LITERATURA SOCIALISTA
“A Mãe” e “O Espião” são obras, evidentemente, anteriores à Revolução Russa – mais exatamente, uma espécie de balanço literário da Revolução de 1905, no momento em que a repressão czarista se estendia pelo território da Rússia.
Essa concepção de literatura – e de estética – ligada à vida, é o núcleo do que, depois, seria desenvolvido e chamado “realismo socialista”.
Quando da morte de Jorge Amado, lembro-me que escrevi um artigo em que, perifericamente, colocava-se a questão: até que ponto o realismo é sempre uma superação do romantismo? Ou: existe a necessidade de uma fase romântica anterior, para que se possa chegar ao realismo?
Essa questão também apareceu na literatura soviética, ou seja, na literatura após a Revolução Russa.
Gorky, em especial, falará do “romantismo revolucionário” – mas é um erro dizer, como se diz em alguns círculos atuais, que ele não via diferença entre “romantismo revolucionário” e “realismo socialista”.

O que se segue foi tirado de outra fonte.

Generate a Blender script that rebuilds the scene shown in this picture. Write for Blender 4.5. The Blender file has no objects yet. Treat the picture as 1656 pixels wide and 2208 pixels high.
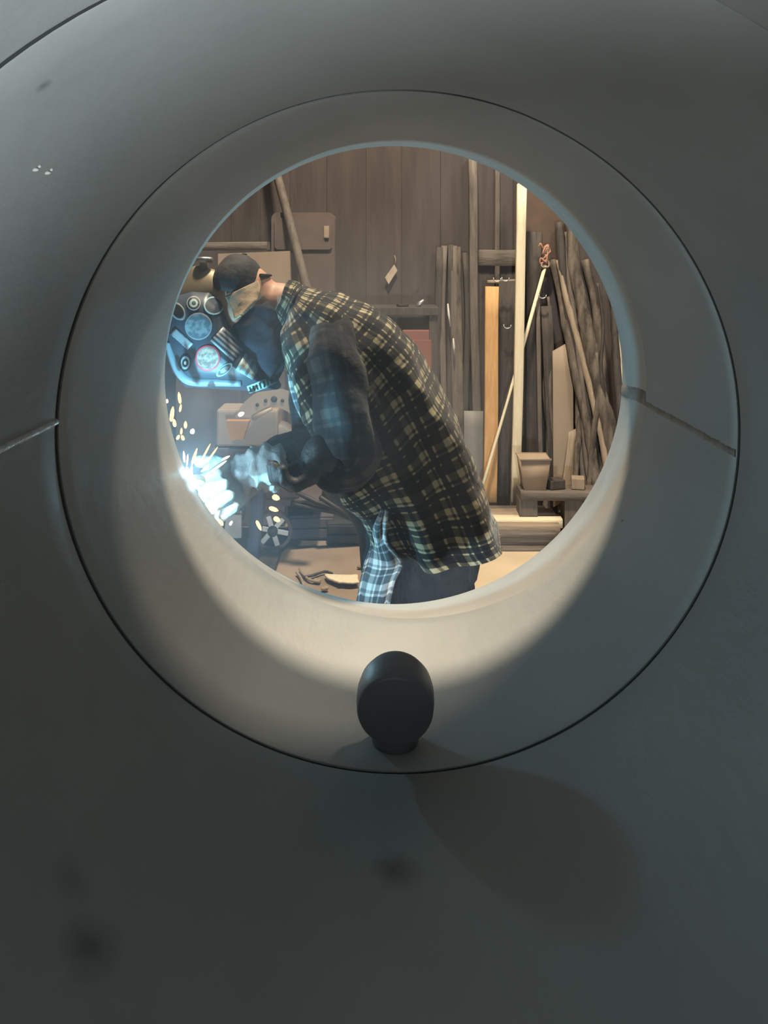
import bpy, bmesh, math, random
from mathutils import Vector, Matrix, noise
from mathutils.bvhtree import BVHTree

random.seed(7)
C = bpy.context.scene.collection
F = 1800.0                       # focal length in pixels of the 1656x2208 frame
VX, VY = 828.0, 563.0            # where the pipe's axis direction meets the frame
CAMH = 1.5

# ------------------------------------------------------------------ camera
cam_d = bpy.data.cameras.new('camera')
cam = bpy.data.objects.new('camera', cam_d); C.objects.link(cam)
cam.location = (0, 0, CAMH); cam.rotation_euler = (math.pi/2, 0, 0)
cam_d.sensor_fit = 'VERTICAL'; cam_d.sensor_height = 36.0; cam_d.sensor_width = 27.0
cam_d.lens = 36.0*F/2208.0
cam_d.shift_y = -(1104.0-VY)/2208.0
cam_d.clip_start = 0.01; cam_d.clip_end = 100
sc = bpy.context.scene
sc.camera = cam

# ------------------------------------------------------------------ world, lights, exposure
w = bpy.data.worlds.new('world'); sc.world = w; w.use_nodes = True
w.node_tree.nodes['Background'].inputs[0].default_value = (0.92, 0.97, 1.0, 1)
w.node_tree.nodes['Background'].inputs[1].default_value = 0.08

def light(name, kind, loc, power, color, size=0.1, target=None, **kw):
    d = bpy.data.lights.new(name, kind); d.energy = power; d.color = color
    if kind == 'AREA':
        d.shape = 'DISK'; d.size = size
    else:
        d.shadow_soft_size = size
    for k, v in kw.items(): setattr(d, k, v)
    o = bpy.data.objects.new(name, d); C.objects.link(o); o.location = loc
    if target is not None:
        o.rotation_euler = (Vector(target)-Vector(loc)).to_track_quat('-Z', 'Y').to_euler()
    return o
# the shop's high-bay lamp over the welder's back, and a second one further along the bay
light('high_bay_lamp', 'AREA', (0.12, 2.95, 5.8), 395, (1.0, 0.84, 0.63), 0.45, (0.05, 2.7, 0))
light('high_bay_lamp.001', 'AREA', (1.7, 3.3, 4.4), 60, (1.0, 0.86, 0.68), 0.5, (0.9, 4.6, 0.6))
# unseen fill light, added low behind the near end to brighten the pipe wall
light('near_end_fill', 'AREA', (0.55, -1.5, 0.32), 110, (0.86, 0.96, 1.0), 0.35, (-0.25, 0.9, 1.65))
# the arc burns on the outside of the pipe's end, just past the rim
ARC_R, ARC_Y = 0.42+0.040, 1.536+0.0046
ARC_T = math.atan2(-(1030-811), 405-848)
ARC = Vector((0.01764+ARC_R*math.cos(ARC_T), ARC_Y, CAMH-0.21+ARC_R*math.sin(ARC_T)))
light('welding_arc_light', 'POINT', ARC, 10.0, (0.24, 0.72, 1.0), 0.0012)

sc.view_settings.view_transform = 'Standard'; sc.view_settings.look = 'None'
sc.view_settings.gamma = 1.0; sc.view_settings.use_curve_mapping = False
sc.view_settings.exposure = 0.0
sc.cycles.max_bounces = 10; sc.cycles.diffuse_bounces = 6; sc.cycles.glossy_bounces = 5
sc.cycles.volume_bounces = 0
sc.cycles.caustics_reflective = False; sc.cycles.caustics_refractive = False
sc.cycles.sample_clamp_indirect = 4.0

# ------------------------------------------------------------------ helpers
def P(px, py, Y):
    return Vector(((px-VX)*Y/F, Y, CAMH-(py-VY)*Y/F))
def tag(o, label=None, cat=None, group=None, kind=None):
    if label: o['label'] = label
    if cat: o['category'] = cat
    if group: o['group'] = group
    if kind: o['kind'] = kind
    return o
def empty(name, loc=(0, 0, 0)):
    o = bpy.data.objects.new(name, None); C.objects.link(o); o.location = loc
    o.empty_display_size = 0.05
    return o
def obj(name, bm, mats, parent=None, smooth=True, loc=None):
    bmesh.ops.recalc_face_normals(bm, faces=bm.faces)
    me = bpy.data.meshes.new(name); bm.to_mesh(me); bm.free()
    if not isinstance(mats, (list, tuple)): mats = [mats]
    for m in mats: me.materials.append(m)
    if smooth:
        for p in me.polygons: p.use_smooth = True
    o = bpy.data.objects.new(name, me); C.objects.link(o)
    if loc is not None: o.location = loc
    if parent is not None: setpar(o, parent)
    return o
def world_of(o):
    m = o.matrix_basis.copy()
    p = o.parent
    while p is not None:
        m = p.matrix_basis @ m if p.matrix_parent_inverse == Matrix.Identity(4) else p.matrix_basis @ m
        p = p.parent
    return m
def setpar(o, parent):
    """parent while keeping o's present (world) placement, without operators"""
    m = world_of(parent)
    o.parent = parent
    o.matrix_basis = m.inverted() @ o.matrix_basis
def auto_sharp(o, ang=35):
    me = o.data
    bm = bmesh.new(); bm.from_mesh(me)
    for e in bm.edges:
        if len(e.link_faces) == 2 and e.calc_face_angle(0) > math.radians(ang): e.smooth = False
    bm.to_mesh(me); bm.free()
    return o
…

Em 1934, em seu discurso, na presença de Gorky, no Iº Congresso de Escritores Soviéticos, Andrei Zhdanov, em nome do Comitê Central do PCUS, equacionou a questão do seguinte modo:
“Nós dizemos que o realismo socialista é o método principal da literatura soviética e da crítica literária, e isso implica que o romantismo revolucionário deve entrar na obra literária como um componente, porque toda a vida do nosso partido, toda a vida da classe operária e sua luta, consistem em uma combinação do trabalho prático mais austero e mais lúcido com o maior espírito heroico e com grandiosas perspectivas.”
Claramente, tal como formulado por Zhdanov, o realismo socialista é uma superação do romantismo revolucionário.
A expressão “realismo socialista” – e a formulação do conceito – haviam aparecido no ano de 1932, em um artigo de Gorky.
Dois anos depois, no mesmo Iº Congresso de Escritores Soviéticos, Gorky localizaria a questão a partir do problema a ser enfrentado naquele momento:
“Devemos confessar que escritores, operários e kolkhosianos ainda trabalhamos mal e não podemos assimilar por completo o que através do nosso próprio esforço foi criado. Nossas massas trabalhadoras não se aperceberam inteiramente de que já não trabalham para nenhum patrão, mas para si próprias. Essa consciência não atingiu ainda sua plenitude nem toda sua pujança. Nada chega ao estado de ebulição, claro, antes de ter atingido determinada temperatura. Mas ninguém como o nosso Partido soube até hoje fazer subir a temperatura da energia trabalhadora como o fizeram Vladimir Lenin e seu atual dirigente [Stalin].
“O herói dos nossos livros deve ser o trabalho personificado no trabalhador, que conta já entre nós com a força da técnica contemporânea; o homem que, por sua vez, organiza o trabalho, tornando-o mais fácil, mais frutuoso e elevando-o à altura da arte. Devemos entender o trabalho como criação, conceito esse que, como escritores, poucas vezes temos o direito de usar. Constitui uma certa tensão extrair da reserva de nosso saber e de nossas impressões os fatos mais característicos; formam um quadro e são pormenores que a nossa inteligência envolve com vocábulos precisos e correntes. É uma qualidade de que a literatura jovem não pode ainda vangloriar-se: nem a reserva de impressões, nem a soma de conhecimentos são nela muito abundantes, tal como são ainda incipientes os desejos de incensar e aprofundar essa literatura.
“O tema, tanto na literatura russa como na literatura estrangeira do século XIX, é o indivíduo em oposição à sociedade, ao Estado e à Natureza. (…) o tema essencial da literatura pré-revolucionária serviu de drama ao homem que considera a vida apertada, que se sente a mais na sociedade, que procura um lugar cômodo e, não o encontrando, sofre, morre ou reconcilia-se com a sociedade que lhe é hostil, se acaso não desce mesmo ao alcoolismo ou ao suicídio.
“Na URSS não podem existir pessoas a mais, desde o momento em que cada cidadão goza de amplas possibilidades para desenvolver suas capacidades e seu talento. Não se lhe exige mais do que uma coisa: ser sincero e contribuir heroicamente para realizar uma sociedade sem classes.
(…)
“O realismo socialista afirma a existência como atividade e como criação. O seu objetivo primordial consiste em fazer evoluir as possibilidades do homem para que triunfe sobre a natureza. Quer dizer, em favor da sua própria saúde e da sua longevidade. Para viver feliz na Terra, em cujos limites aspira fazer, à medida que suas necessidades vão crescendo uma vasta morada para a Humanidade unida numa única família.”